Ref 16 — Attacker ASN & Suricata Alert Analysis
Drilled into attacker origin and IDS telemetry:
- Top ASNs:
GOOGLE-CLOUD-PLATFORM,Alibaba US Technology— consistent with automated scanning from rented cloud infrastructure, not residential botnets - Suricata alerts:
STREAM Packet with broken ack,TLS invalid record type— indicative of aggressive port scanning and service fingerprinting tools (e.g., Masscan, ZMap)
Ref 17 — Global Attack Map
Geographic visualization of attack origins. The United States dominates due to cloud-hosted scanning infrastructure. The table below the map breaks down attack counts per service (SSH, FTP, TELNET) with source IPs.
| Metric | Value |
|---|---|
| Total Attacks Captured | 38 |
| Top Targeted Service | SSH via Cowrie — 34 / 38 attacks (89%) |
| Top Attacker ASNs | Google Cloud Platform, Alibaba US Technology |
| IDS Engine | Suricata |
| Key Suricata Alerts | STREAM broken ack, TLS invalid record type |
| Time to First Attack | Hours after deployment |
- Cloud infrastructure is the attacker's launchpad. The majority of traffic originated from GCP and Alibaba-hosted IPs — consistent with for-hire scanning services and automated recon pipelines operating at scale 24/7.
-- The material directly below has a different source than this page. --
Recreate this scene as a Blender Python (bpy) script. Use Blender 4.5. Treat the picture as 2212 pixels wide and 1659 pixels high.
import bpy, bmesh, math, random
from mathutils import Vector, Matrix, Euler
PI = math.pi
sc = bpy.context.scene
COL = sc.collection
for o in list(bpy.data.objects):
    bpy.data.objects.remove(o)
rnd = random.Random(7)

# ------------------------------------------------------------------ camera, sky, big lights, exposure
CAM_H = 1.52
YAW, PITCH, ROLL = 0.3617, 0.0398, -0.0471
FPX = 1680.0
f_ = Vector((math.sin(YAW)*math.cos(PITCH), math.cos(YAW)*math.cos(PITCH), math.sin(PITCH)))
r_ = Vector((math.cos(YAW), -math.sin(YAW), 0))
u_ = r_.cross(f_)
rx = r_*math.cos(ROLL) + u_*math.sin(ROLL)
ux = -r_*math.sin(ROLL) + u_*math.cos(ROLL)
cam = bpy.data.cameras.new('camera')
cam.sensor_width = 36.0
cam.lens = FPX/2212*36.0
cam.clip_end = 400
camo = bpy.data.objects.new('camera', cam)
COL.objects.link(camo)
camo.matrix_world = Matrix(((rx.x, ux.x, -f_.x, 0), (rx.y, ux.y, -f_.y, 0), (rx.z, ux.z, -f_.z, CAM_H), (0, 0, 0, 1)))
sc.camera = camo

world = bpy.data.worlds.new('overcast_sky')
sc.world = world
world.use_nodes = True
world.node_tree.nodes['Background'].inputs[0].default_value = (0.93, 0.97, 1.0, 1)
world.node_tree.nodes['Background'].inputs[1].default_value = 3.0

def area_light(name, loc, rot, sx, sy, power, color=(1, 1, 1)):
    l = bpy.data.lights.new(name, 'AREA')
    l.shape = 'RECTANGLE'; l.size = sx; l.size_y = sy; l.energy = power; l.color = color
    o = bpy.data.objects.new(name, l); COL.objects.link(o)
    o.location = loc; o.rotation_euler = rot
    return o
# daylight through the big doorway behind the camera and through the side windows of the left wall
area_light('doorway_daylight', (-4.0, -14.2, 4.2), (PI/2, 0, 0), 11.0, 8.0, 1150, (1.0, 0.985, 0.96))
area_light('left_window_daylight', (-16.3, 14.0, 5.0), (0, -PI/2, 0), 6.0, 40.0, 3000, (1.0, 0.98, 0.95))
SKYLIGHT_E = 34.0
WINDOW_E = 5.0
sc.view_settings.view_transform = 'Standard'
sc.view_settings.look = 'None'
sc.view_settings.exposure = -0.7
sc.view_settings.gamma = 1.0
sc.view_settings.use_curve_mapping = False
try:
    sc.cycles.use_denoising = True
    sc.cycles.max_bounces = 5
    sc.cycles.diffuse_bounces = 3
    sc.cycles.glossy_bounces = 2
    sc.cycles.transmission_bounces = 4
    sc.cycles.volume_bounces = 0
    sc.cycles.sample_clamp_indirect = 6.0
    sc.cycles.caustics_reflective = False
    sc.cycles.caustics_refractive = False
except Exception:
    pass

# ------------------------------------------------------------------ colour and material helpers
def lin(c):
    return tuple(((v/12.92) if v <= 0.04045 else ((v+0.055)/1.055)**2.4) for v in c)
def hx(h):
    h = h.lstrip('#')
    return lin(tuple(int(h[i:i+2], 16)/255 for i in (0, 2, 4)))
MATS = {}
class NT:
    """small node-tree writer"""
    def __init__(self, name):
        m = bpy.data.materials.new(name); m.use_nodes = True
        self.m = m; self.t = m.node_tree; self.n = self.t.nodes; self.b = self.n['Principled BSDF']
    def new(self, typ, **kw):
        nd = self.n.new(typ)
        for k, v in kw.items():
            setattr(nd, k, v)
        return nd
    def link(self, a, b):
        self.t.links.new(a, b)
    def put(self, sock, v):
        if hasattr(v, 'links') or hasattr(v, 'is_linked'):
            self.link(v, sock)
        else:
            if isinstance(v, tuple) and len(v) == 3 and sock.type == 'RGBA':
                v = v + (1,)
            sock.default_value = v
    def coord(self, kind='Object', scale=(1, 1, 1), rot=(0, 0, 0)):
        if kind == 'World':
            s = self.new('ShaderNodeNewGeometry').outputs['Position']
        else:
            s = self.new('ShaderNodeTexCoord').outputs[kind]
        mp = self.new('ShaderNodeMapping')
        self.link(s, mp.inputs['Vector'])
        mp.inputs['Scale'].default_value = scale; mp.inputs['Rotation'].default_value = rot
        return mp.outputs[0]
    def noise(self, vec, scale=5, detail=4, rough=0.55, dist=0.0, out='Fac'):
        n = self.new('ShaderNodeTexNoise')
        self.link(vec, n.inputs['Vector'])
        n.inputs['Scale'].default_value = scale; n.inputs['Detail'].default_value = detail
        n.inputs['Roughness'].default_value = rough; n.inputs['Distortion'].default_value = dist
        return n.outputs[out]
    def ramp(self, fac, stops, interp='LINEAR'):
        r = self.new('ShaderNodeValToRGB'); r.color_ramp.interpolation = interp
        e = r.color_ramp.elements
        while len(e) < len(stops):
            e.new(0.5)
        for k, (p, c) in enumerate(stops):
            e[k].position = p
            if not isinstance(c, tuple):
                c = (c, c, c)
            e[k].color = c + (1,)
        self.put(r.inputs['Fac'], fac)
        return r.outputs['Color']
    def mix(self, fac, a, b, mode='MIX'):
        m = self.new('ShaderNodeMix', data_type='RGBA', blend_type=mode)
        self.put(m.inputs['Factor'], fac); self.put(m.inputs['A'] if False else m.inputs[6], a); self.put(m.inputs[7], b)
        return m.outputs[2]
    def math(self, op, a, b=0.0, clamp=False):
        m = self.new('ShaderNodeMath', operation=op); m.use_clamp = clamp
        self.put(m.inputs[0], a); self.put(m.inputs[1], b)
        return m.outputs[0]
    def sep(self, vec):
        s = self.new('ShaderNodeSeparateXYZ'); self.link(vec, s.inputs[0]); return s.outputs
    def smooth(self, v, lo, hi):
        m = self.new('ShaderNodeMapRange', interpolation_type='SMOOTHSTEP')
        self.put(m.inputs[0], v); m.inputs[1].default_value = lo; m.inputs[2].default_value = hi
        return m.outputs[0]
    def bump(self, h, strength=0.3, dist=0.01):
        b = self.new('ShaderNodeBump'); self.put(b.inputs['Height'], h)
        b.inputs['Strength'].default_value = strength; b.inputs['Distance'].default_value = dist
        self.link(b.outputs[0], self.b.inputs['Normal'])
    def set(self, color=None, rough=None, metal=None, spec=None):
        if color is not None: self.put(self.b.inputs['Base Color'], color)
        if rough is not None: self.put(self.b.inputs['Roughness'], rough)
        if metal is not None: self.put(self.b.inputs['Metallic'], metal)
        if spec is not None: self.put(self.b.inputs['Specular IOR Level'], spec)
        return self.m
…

- SSH is the highest-value target on any exposed Linux server. 89% of attacks targeted SSH, confirming that any default exposure on port 22 is an unacceptable posture in production.
- Honeypots reveal attacker tooling. Suricata's detection of malformed TCP/TLS streams exposes the scanning tools in use, which can directly feed firewall blocklists, EDR signatures, and threat intelligence feeds.
Deploying TPOT on DigitalOcean provided a direct, hands-on demonstration of the Detect and Analyze phase of the SOC workflow. Within hours of going live, the honeypot was collecting high-fidelity threat intelligence — without any active probing beyond the initial hardening steps.
The data reinforced two critical operational principles:
- Any exposed service is an immediate target. The speed of first contact confirms that internet-wide scanners operate continuously at scale — assume contact within minutes on a fresh public IP.
- Attacker infrastructure is cloud-native. Defenders must be prepared to triage traffic from major cloud ASNs, not just known malicious IP ranges.
These findings translate directly into actionable controls: SSH key-only authentication, non-standard management ports, IP allowlisting, and cloud ASN-aware firewall rules.